## WRITTEN PROBLEM
Extract the full set of records that follows, word for word.

::: MATERIAL FOR THIS EXERCISE

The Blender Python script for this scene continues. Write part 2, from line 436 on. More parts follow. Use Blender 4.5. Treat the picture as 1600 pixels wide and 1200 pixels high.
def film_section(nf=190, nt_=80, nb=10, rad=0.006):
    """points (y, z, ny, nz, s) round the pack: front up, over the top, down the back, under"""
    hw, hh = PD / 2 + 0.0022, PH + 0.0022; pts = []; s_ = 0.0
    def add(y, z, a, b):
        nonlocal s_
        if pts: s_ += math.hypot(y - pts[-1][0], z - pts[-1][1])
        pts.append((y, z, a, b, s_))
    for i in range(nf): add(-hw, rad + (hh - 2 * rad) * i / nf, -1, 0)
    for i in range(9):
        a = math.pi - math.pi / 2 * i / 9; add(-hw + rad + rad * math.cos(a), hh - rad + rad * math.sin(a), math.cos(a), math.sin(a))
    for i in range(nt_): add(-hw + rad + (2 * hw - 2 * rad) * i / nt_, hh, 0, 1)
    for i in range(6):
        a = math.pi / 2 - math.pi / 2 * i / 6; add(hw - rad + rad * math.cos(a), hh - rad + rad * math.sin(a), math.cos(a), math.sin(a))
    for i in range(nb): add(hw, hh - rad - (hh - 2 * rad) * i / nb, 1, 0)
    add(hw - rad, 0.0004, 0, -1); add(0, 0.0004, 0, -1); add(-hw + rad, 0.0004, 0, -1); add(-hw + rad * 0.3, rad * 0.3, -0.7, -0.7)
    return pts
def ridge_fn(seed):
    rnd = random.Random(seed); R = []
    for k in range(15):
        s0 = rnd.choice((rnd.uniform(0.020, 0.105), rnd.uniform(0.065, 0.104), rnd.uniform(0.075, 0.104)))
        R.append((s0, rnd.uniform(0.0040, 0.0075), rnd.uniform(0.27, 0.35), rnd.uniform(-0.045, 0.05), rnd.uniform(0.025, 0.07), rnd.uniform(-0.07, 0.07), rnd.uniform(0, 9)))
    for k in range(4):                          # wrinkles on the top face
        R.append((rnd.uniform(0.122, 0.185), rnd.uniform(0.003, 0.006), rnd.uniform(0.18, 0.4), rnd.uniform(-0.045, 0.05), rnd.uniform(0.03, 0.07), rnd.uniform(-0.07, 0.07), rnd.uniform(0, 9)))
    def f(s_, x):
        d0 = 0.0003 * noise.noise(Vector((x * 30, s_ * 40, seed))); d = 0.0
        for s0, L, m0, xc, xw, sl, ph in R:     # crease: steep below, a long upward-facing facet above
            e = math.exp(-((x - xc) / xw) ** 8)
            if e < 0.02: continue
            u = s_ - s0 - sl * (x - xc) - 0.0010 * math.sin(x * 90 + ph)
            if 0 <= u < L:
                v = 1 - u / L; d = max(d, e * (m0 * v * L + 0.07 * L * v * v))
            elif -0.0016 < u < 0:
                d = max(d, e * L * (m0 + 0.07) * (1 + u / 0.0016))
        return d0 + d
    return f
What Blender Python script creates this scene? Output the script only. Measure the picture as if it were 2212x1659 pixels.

::::::

## THE COMPLETED TASK
The Blender Python script for this scene continues. Write part 2, from line 436 on. More parts follow. Use Blender 4.5. Treat the picture as 1600 pixels wide and 1200 pixels high.
def film_section(nf=190, nt_=80, nb=10, rad=0.006):
    """points (y, z, ny, nz, s) round the pack: front up, over the top, down the back, under"""
    hw, hh = PD / 2 + 0.0022, PH + 0.0022; pts = []; s_ = 0.0
    def add(y, z, a, b):
        nonlocal s_
        if pts: s_ += math.hypot(y - pts[-1][0], z - pts[-1][1])
        pts.append((y, z, a, b, s_))
    for i in range(nf): add(-hw, rad + (hh - 2 * rad) * i / nf, -1, 0)
    for i in range(9):
        a = math.pi - math.pi / 2 * i / 9; add(-hw + rad + rad * math.cos(a), hh - rad + rad * math.sin(a), math.cos(a), math.sin(a))
    for i in range(nt_): add(-hw + rad + (2 * hw - 2 * rad) * i / nt_, hh, 0, 1)
    for i in range(6):
        a = math.pi / 2 - math.pi / 2 * i / 6; add(hw - rad + rad * math.cos(a), hh - rad + rad * math.sin(a), math.cos(a), math.sin(a))
    for i in range(nb): add(hw, hh - rad - (hh - 2 * rad) * i / nb, 1, 0)
    add(hw - rad, 0.0004, 0, -1); add(0, 0.0004, 0, -1); add(-hw + rad, 0.0004, 0, -1); add(-hw + rad * 0.3, rad * 0.3, -0.7, -0.7)
    return pts
def ridge_fn(seed):
    rnd = random.Random(seed); R = []
    for k in range(15):
        s0 = rnd.choice((rnd.uniform(0.020, 0.105), rnd.uniform(0.065, 0.104), rnd.uniform(0.075, 0.104)))
        R.append((s0, rnd.uniform(0.0040, 0.0075), rnd.uniform(0.27, 0.35), rnd.uniform(-0.045, 0.05), rnd.uniform(0.025, 0.07), rnd.uniform(-0.07, 0.07), rnd.uniform(0, 9)))
    for k in range(4):                          # wrinkles on the top face
        R.append((rnd.uniform(0.122, 0.185), rnd.uniform(0.003, 0.006), rnd.uniform(0.18, 0.4), rnd.uniform(-0.045, 0.05), rnd.uniform(0.03, 0.07), rnd.uniform(-0.07, 0.07), rnd.uniform(0, 9)))
    def f(s_, x):
        d0 = 0.0003 * noise.noise(Vector((x * 30, s_ * 40, seed))); d = 0.0
        for s0, L, m0, xc, xw, sl, ph in R:     # crease: steep below, a long upward-facing facet above
            e = math.exp(-((x - xc) / xw) ** 8)
            if e < 0.02: continue
            u = s_ - s0 - sl * (x - xc) - 0.0010 * math.sin(x * 90 + ph)
            if 0 <= u < L:
                v = 1 - u / L; d = max(d, e * (m0 * v * L + 0.07 * L * v * v))
            elif -0.0016 < u < 0:
                d = max(d, e * L * (m0 + 0.07) * (1 + u / 0.0016))
        return d0 + d
    return f
What Blender Python script creates this scene? Output the script only. Measure the picture as if it were 2212x1659 pixels.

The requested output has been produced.